I fucking hate it when structures of domination are confused with structures of belonging.

This is a descent into the hell of capitalism in the 21st century, the apotheosis of centuries of imperialism and racism. In the first sequence, Hell Pup, the poet identifies with Cerberus, “nameless outcast, a mixed-breed, a bitsa”, and reads the tale as a revenge fantasy: Cerberus is the tormenter of the third circle, where the gluttonous are punished. Hell is other people, says Sartre, or as Brooks quotes Italo Calvino:

the inferno … is what is already here … that we form by being together

While hellfire surrounds the city (it’s unclear exactly when the collection is set, but it certainly feels like the 2019-20 Black Summer, Australia’s worst bushfire season on record), the grind of exploitation continues. “Supervision”, Brooks notes, “is the technique of ‘sweating’ labour”. He waits for emails from HR, endures meaningless euphemisms like “greater transparency”, fills in “forms and prepare[s] responses to a series of questions noone will read”. “Each day we wake more exhausted to sell our labour in order to endure our lives,” he writes:

each day we wake still inside a history of taking; each day we wake to the uneven distribution of death; each day we wake to the fires still raging; each day we wake under the sign of the commodity; each day we wake to the rule of Law.

At a union committee meeting they only have an hour to make a resolution and the motion isn’t binding. “We will have to ask our bosses if we want to go on strike,” Brooks concludes. There are “institutional cupcakes with edible logos” and there is the inevitable fruit platter (“some rockmelon and halved strawberries, grapes, a few orange wedges, honeydew”).

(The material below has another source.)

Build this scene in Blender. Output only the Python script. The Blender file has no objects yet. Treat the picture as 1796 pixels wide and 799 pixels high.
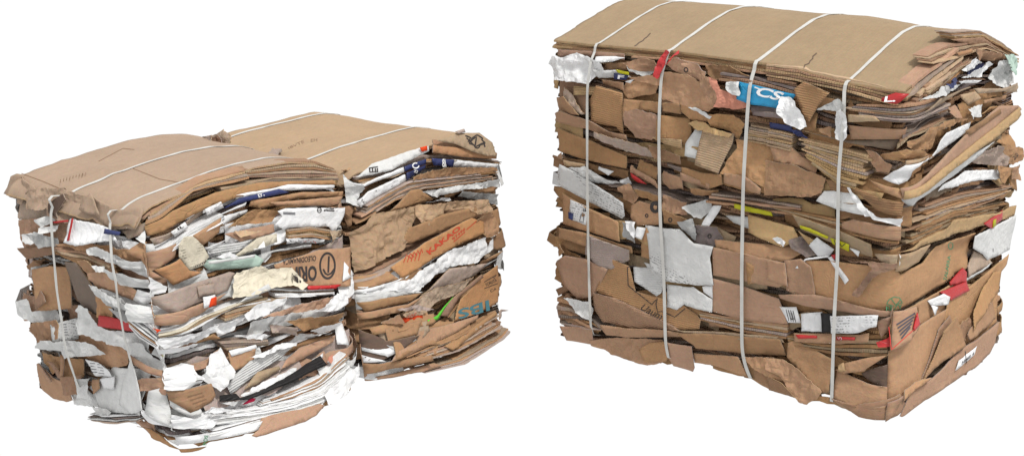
import bpy, math, random
import numpy as np
from mathutils import Vector, geometry
from mathutils.bvhtree import BVHTree
random.seed(11); RS = np.random.RandomState(5)
SC = bpy.context.scene; COL = SC.collection

# ------------------------------------------------------------------ camera
W, H_ = 1796.0, 799.0
F_PX, PITCH, CAM_H = 3040.7, 0.28375, 2.08
cam = bpy.data.cameras.new('camera'); cam.sensor_fit = 'HORIZONTAL'; cam.sensor_width = 36.0
cam.lens = 36.0 * F_PX / W; cam.clip_end = 500; cam.clip_start = 0.05
co = bpy.data.objects.new('camera', cam); COL.objects.link(co)
co.location = (0, 0, CAM_H); co.rotation_euler = (math.pi/2 - PITCH, 0, 0); SC.camera = co
# ------------------------------------------------------------------ light: even white studio surround plus one big soft key
SC.view_settings.view_transform = 'Standard'; SC.view_settings.look = 'None'
SC.view_settings.exposure = 0; SC.view_settings.gamma = 1
wd = bpy.data.worlds.new('World'); SC.world = wd; wd.use_nodes = True
wd.node_tree.nodes['Background'].inputs[0].default_value = (1, 1, 1, 1)
wd.node_tree.nodes['Background'].inputs[1].default_value = 1.02
sn = bpy.data.lights.new('key', 'SUN'); sn.energy = 3.2; sn.angle = math.radians(11); sn.color = (1, .98, .95)
so = bpy.data.objects.new('key', sn); COL.objects.link(so)
so.rotation_euler = Vector((-0.40, 0.42, -1.0)).to_track_quat('-Z', 'Y').to_euler()
SC.cycles.max_bounces = 6; SC.cycles.diffuse_bounces = 5
ALB = 0.66          # photo tone -> surface albedo

# ------------------------------------------------------------------ materials
def lin(c):
    return [(v/255/12.92 if v/255 <= .04045 else ((v/255+.055)/1.055)**2.4) for v in c]
PAL = dict(b=(190,149,109), B=(165,129,96), t=(204,172,128), k=(187,165,138), g=(138,122,106), o=(194,146,100),
           w=(255,255,255), W=(236,236,234), C=(236,226,203), s=(180,180,178), p=(222,152,128), c=(20,150,200),
           n=(58,66,112), r=(205,38,40), y=(205,200,30), e=(200,224,210), D=(40,38,38), G=(110,225,70),
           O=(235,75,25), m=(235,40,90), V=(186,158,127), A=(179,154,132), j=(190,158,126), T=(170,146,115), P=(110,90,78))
MATS = {}
def mat(key, style=''):
    """style: '' plain, '|' ribbed (corrugation showing), '=' printed paper, 'x' raw corrugated edge"""
    if (key, style) in MATS: return MATS[key, style]
    m = bpy.data.materials.new('mat'); m.use_nodes = True; nt = m.node_tree; N = nt.nodes; L = nt.links
    bs = N['Principled BSDF']; bs.inputs['Roughness'].default_value = .85 if key not in 'scnryD' else .45
    if key == 's': bs.inputs['Roughness'].default_value = .3
    bs.inputs['Specular IOR Level'].default_value = .25 if key not in 'scr' else .5
    c = [v*ALB for v in lin(PAL[key])]
    paper = key in 'wWCsep'
    uv = N.new('ShaderNodeUVMap'); uv.uv_map = 'UVMap'
    oi = N.new('ShaderNodeObjectInfo')
    ad = N.new('ShaderNodeVectorMath'); ad.operation = 'ADD'
    mlt = N.new('ShaderNodeMath'); mlt.operation = 'MULTIPLY'; mlt.inputs[1].default_value = 37.0
    L.new(oi.outputs['Random'], mlt.inputs[0]); L.new(uv.outputs[0], ad.inputs[0]); L.new(mlt.outputs[0], ad.inputs[1])
    def noise(scale, detail, vec=None, rough=.6, dist=0):
        n = N.new('ShaderNodeTexNoise'); n.inputs['Scale'].default_value = scale; n.inputs['Detail'].default_value = detail
        n.inputs['Roughness'].default_value = rough; n.inputs['Distortion'].default_value = dist
        L.new(vec or ad.outputs[0], n.inputs['Vector']); return n.outputs[0]
    def ramp(inp, a, b, fa, fb):
        r = N.new('ShaderNodeMapRange'); r.inputs[1].default_value = a; r.inputs[2].default_value = b
        r.inputs[3].default_value = fa; r.inputs[4].default_value = fb; L.new(inp, r.inputs[0]); return r.outputs[0]
    def mul(a, b):
        x = N.new('ShaderNodeMath'); x.operation = 'MULTIPLY'; L.new(a, x.inputs[0]); L.new(b, x.inputs[1]); return x.outputs[0]
    cover = key in 'VAT'
    f = ramp(noise(6, 3), .3, .7, .90 if not cover else .94, 1.08 if not cover else 1.05)
    f = mul(f, ramp(noise(45, 4), .25, .75, .93 if cover else .90, 1.05))
    st = N.new('ShaderNodeMapping'); st.inputs['Scale'].default_value = (12, 260, 1); L.new(ad.outputs[0], st.inputs[0])
    f = mul(f, ramp(noise(1, 3, st.outputs[0]), .3, .7, .95 if not paper else .98, 1.04 if not paper else 1.02))
    scf = N.new('ShaderNodeMapping'); scf.inputs['Scale'].default_value = (9, 38, 1); scf.inputs['Rotation'].default_value = (0, 0, .5)
    L.new(ad.outputs[0], scf.inputs[0])
    f = mul(f, ramp(noise(1.5, 5, scf.outputs[0], .7, 1.5), .60, .74, 1.0, .86 if not paper else .90))   # scuffs and dirt
    if not cover: f = mul(f, ramp(oi.outputs['Random'], 0, 1, .84 if not paper else .90, 1.10 if not paper else 1.03))
    f = mul(f, ramp(noise(380, 2, None, .8), .25, .75, .93, 1.07) if not paper else ramp(noise(300, 2), .25, .75, .97, 1.02))
    cz = N.new('ShaderNodeTexVoronoi'); cz.feature = 'DISTANCE_TO_EDGE'; cz.inputs['Scale'].default_value = 11; cz.inputs['Randomness'].default_value = 1
    wp = N.new('ShaderNodeMapping'); wp.inputs['Scale'].default_value = (1, 1.9, 1); wp.inputs['Rotation'].default_value = (0, 0, .35)
    nv = N.new('ShaderNodeTexNoise'); nv.inputs['Scale'].default_value = 9; nv.inputs['Detail'].default_value = 3; L.new(ad.outputs[0], nv.inputs['Vector'])
    va = N.new('ShaderNodeVectorMath'); va.operation = 'MULTIPLY_ADD'; va.inputs[1].default_value = (.09, .09, 0); L.new(nv.outputs['Color'], va.inputs[0]); L.new(ad.outputs[0], va.inputs[2])
    L.new(va.outputs[0], wp.inputs[0]); L.new(wp.outputs[0], cz.inputs['Vector'])
    crease = ramp(cz.outputs['Distance'], 0, .035, 1, 0)
    brk = ramp(noise(7, 2), .54, .64, 0, 1)                    # creases only here and there
    crease = mul(crease, brk)
    f = mul(f, ramp(crease, 0, 1, 1, 1.10 if not cover else 1.04))
    if style == '=':
        wv = N.new('ShaderNodeTexWave'); wv.inputs['Scale'].default_value = 36; wv.bands_direction = 'Y'; L.new(uv.outputs[0], wv.inputs['Vector'])
        mp = N.new('ShaderNodeMapping'); mp.inputs['Scale'].default_value = (170, 90, 1); L.new(ad.outputs[0], mp.inputs[0])
        a = ramp(wv.outputs['Fac'], .55, .62, 0, 1); b2 = ramp(noise(1, 1, mp.outputs[0]), .50, .54, 0, 1)
        b3 = ramp(noise(7, 1), .48, .52, 0, 1)
        f = mul(f, ramp(mul(mul(a, b2), b3), 0, 1, 1, .45))
    hs = N.new('ShaderNodeVectorMath'); hs.operation = 'SCALE'
    cn = N.new('ShaderNodeTexNoise'); cn.inputs['Scale'].default_value = 150; cn.inputs['Detail'].default_value = 2; L.new(ad.outputs[0], cn.inputs['Vector'])
    cm = N.new('ShaderNodeVectorMath'); cm.operation = 'MULTIPLY_ADD'      # faint fibre mottling in hue
    am = .34 if not paper else .10
    cm.inputs[1].default_value = (am, am*.8, am); cm.inputs[2].default_value = (1-am/2, 1-am*.4, 1-am/2); L.new(cn.outputs['Color'], cm.inputs[0])
    cm2 = N.new('ShaderNodeVectorMath'); cm2.operation = 'MULTIPLY'; cm2.inputs[1].default_value = c; L.new(cm.outputs[0], cm2.inputs[0])
    fr = N.new('ShaderNodeMath'); fr.operation = 'FRACT'; ml7 = N.new('ShaderNodeMath'); ml7.operation = 'MULTIPLY'; ml7.inputs[1].default_value = 7.31
    L.new(oi.outputs['Random'], ml7.inputs[0]); L.new(ml7.outputs[0], fr.inputs[0])
    hv = N.new('ShaderNodeCombineXYZ'); hv.inputs[0].default_value = 1       # every sheet its own shade of board
    L.new(ramp(fr.outputs[0], 0, 1, .96, 1.05), hv.inputs[1]); L.new(ramp(fr.outputs[0], 0, 1, .88, 1.38), hv.inputs[2])
    cm3 = N.new('ShaderNodeVectorMath'); cm3.operation = 'MULTIPLY'
    L.new(cm2.outputs[0], cm3.inputs[0])
    if key in 'bBtkgo': L.new(hv.outputs[0], cm3.inputs[1])
    else: cm3.inputs[1].default_value = (1, 1, 1)
    L.new(cm3.outputs[0], hs.inputs[0]); L.new(f, hs.inputs['Scale']); L.new(hs.outputs[0], bs.inputs['Base Color'])
    bp = N.new('ShaderNodeBump'); bp.inputs['Strength'].default_value = .8; bp.inputs['Distance'].default_value = .0055
    hgt = noise(28 if not paper else 40, 5, None, .65, .6)
    if key in 'kj' or paper:
        vo = N.new('ShaderNodeTexVoronoi'); vo.feature = 'DISTANCE_TO_EDGE'; vo.inputs['Scale'].default_value = 22
        L.new(ad.outputs[0], vo.inputs['Vector'])
        s2 = N.new('ShaderNodeMath'); s2.operation = 'ADD'; L.new(hgt, s2.inputs[0]); L.new(vo.outputs[0], s2.inputs[1]); hgt = s2.outputs[0]
    s3 = N.new('ShaderNodeMath'); s3.operation = 'MULTIPLY_ADD'; s3.inputs[1].default_value = -.32 if not cover else -.25
    L.new(crease, s3.inputs[0]); L.new(hgt, s3.inputs[2]); hgt = s3.outputs[0]
    if cover: bp.inputs['Strength'].default_value = .25
    if style in ('|', 'x'):
        wv = N.new('ShaderNodeTexWave'); wv.inputs['Scale'].default_value = 44 if style == '|' else 40
        wv.bands_direction = 'X' if style == 'x' else 'Y'; wv.inputs['Distortion'].default_value = .6
        L.new(uv.outputs[0], wv.inputs['Vector'])
        ml = N.new('ShaderNodeMath'); ml.operation = 'MULTIPLY_ADD'; ml.inputs[1].default_value = .9; L.new(wv.outputs['Fac'], ml.inputs[0])
        L.new(hgt, ml.inputs[2]); hgt = ml.outputs[0]; bp.inputs['Strength'].default_value = .6
    L.new(hgt, bp.inputs['Height']); L.new(bp.outputs[0], bs.inputs['Normal'])
    MATS[key, style] = m; return m
def flat_mat(name, rgb, rough=.6, emis=None):
    m = bpy.data.materials.new(name); m.use_nodes = True; bs = m.node_tree.nodes['Principled BSDF']
    bs.inputs['Base Color'].default_value = (*[v*.85 for v in lin(rgb)], 1); bs.inputs['Roughness'].default_value = rough
    return m
INK = {k: flat_mat('ink', v, .7) for k, v in dict(D=(45, 38, 36), R=(186, 62, 36), T=(62, 110, 120), N=(70, 68, 80), E=(70, 135, 95),
                                              w=(238, 238, 238), r=(215, 40, 40), K=(122, 92, 66), P=(84, 64, 48), b=(90, 90, 96)).items()}
STRAP = flat_mat('strap', (228, 226, 216), .35)
def strap_nodes():
    nt = STRAP.node_tree; N = nt.nodes; L = nt.links; bs = N['Principled BSDF']
    uv = N.new('ShaderNodeUVMap'); w = N.new('ShaderNodeTexNoise'); w.inputs['Scale'].default_value = 25; w.inputs['Detail'].default_value = 3
    L.new(uv.outputs[0], w.inputs['Vector'])
    r = N.new('ShaderNodeMapRange'); r.inputs[3].default_value = .36; r.inputs[4].default_value = .55; L.new(w.outputs[0], r.inputs[0])
    hs = N.new('ShaderNodeVectorMath'); hs.operation = 'SCALE'; hs.inputs[0].default_value = (1, .985, .93)
    L.new(r.outputs[0], hs.inputs['Scale']); L.new(hs.outputs[0], bs.inputs['Base Color'])
strap_nodes()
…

That observation of office catering is very funny but also abjectly reflects the bureaucratic perversion of nourishment. It stands in stark contrast to Brooks’ attention to food elsewhere: wine and cheese shared with friends, tahini and banana on toast for breakfast, cabbage prepared for preserving:

I wring the excess liquid from the leaves and lick the salty brine from my fingers, coat the cabbage in a mixture of garlic (lots), ginger, gochugaru (also lots), white miso and pack it down with weights. A few days later it starts to bubble and ferment.

Salt, Brooks quotes American poet Diane di Prima, is “health and energy / healing too”. Food, friends, music (Inferno starts and ends with Mariah Carey), a lover — Brooks lingers tenderly over these details, a counter-narrative to the inferno. In a highlight of the collection, he lists like Maria in The Sound Of Music the things that give him fire:

… Frank Ocean’s scream at the end of ‘Bad Religion’, strong pickles, a cop car burning, a big pot of dal (enough to feed everyone), picking herbs from the garden, reading something great when I should be asleep, cooking for everyone I love …

For Brooks, these moments aren’t just respite or pause or “self-care” that enable further productivity, they are the place where something more generative might grow, “the magic of this slippage” where “I” becomes “We”. The passage from Calvino, sent to him by a friend, continues that we must “learn to recognise who and what … are not inferno [and] give them space”. Hell is a matter of perspective. We might be in it, but the trick is to find a little room, and then make it as big as possible. Serve it with a side of pickles.

Gay rating: 3/5 for amyl, lovers, divas, and vibes.